Expanding Horizons for Digital Domain and Stan Winston

Dariush Derakhshani looks at the expanding presence of Digital Domain and Stan Winston Studios in the production and digital effects arenas.
Posted In | Magazines: VFXWorld

Kevin Cooper, vp of feature film development, was brought into D2 to shepherd the company into producing its own features.

You don’t have to go too far back to recall the great Hollywood studio days, when major studio players such as MGM and Paramount Pictures, among others, ran a tight reign on movies of the early to mid-1900s by keeping all their development and production needs from writers to actors to directors under exclusive contracts. Entire projects were kept within tight studio control, with every aspect of the production under their purview.

Even today, there’s no denying the simple efficiency of such a scheme: For a single entity to have creative and production control over a project from start to finish. This decidedly positive aspect of the old Hollywood studio system comes to mind with the expansion of two established vfx houses: Digital Domain and Stan Winston Studios.

Digital Domain (D2), with the production and subsequent release of Secondhand Lions earlier this year, showed its hand in the realm of feature film development, adding to its existing role as one of the dominant forces in visual effects. Originally started in 1999, D2 began its feature film development division to take on such projects as a long-lived goal of D2’s helmsman Scott Ross.

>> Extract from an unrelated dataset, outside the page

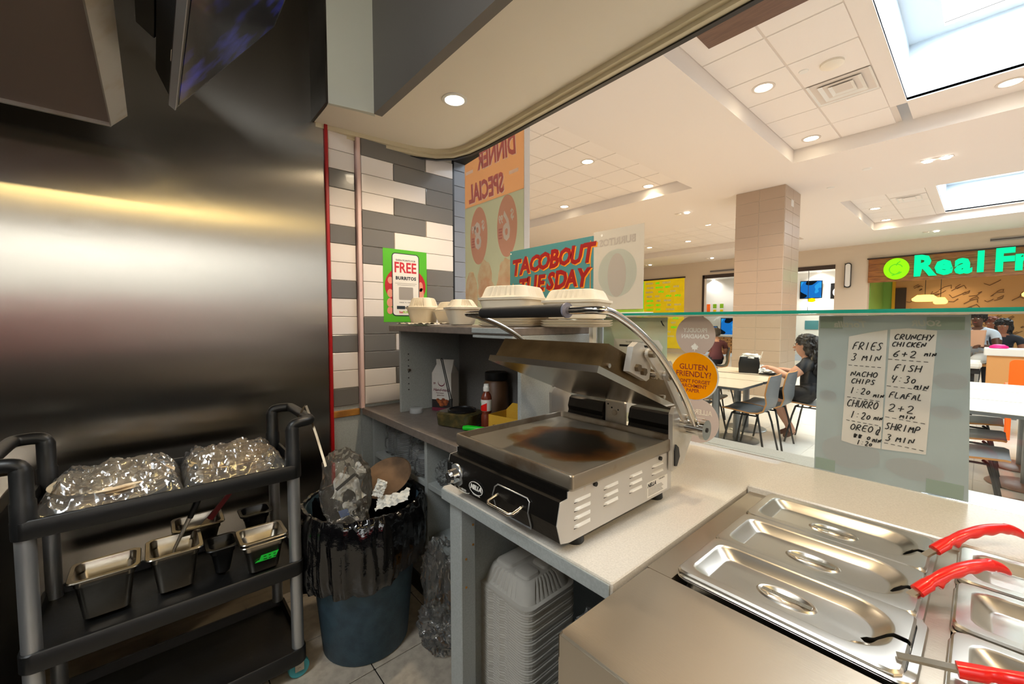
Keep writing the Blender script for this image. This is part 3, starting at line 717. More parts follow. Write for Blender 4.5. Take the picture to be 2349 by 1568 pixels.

Kevin Cooper, vp of feature film development, came to D2 with a singular focus to “serve the picture a whole.” Seeing the great potential for solid collaboration with a highly skilled team already under the Digital Domain banner, moving into feature films seemed a logical role for D2 to take on. “We create an environment where storytellers have some security,” Cooper enthused.

“Studios [are sometimes] fighting each other, which can marginalize the story,” Cooper offered. By having the story develop and progress through the care of one facility, helps keep the intentions intact, and the story true to itself.

With all this coming from a vfx house that creates the glitz and bang of action-packed films, one wonders if we will see D2 features developing just more of the same visual effects-dependent, shallow films? Well, judging from D2’s first offering, Secondhand Lions, a warm-hearted character drama starring Michael Caine, Robert Duvall and Haley Joel Osment, the answer is “not really.”

With Secondhand Lions, D2 saw a wonderful opportunity to tell a solid story and make a point: that good films are based on character and story. And although the profitable film received somewhat lukewarm reaction from journalists and critics, it did offer a light CG touch that didn’t get in the way of telling its story. There were no massive explosions or shiny robots to be found.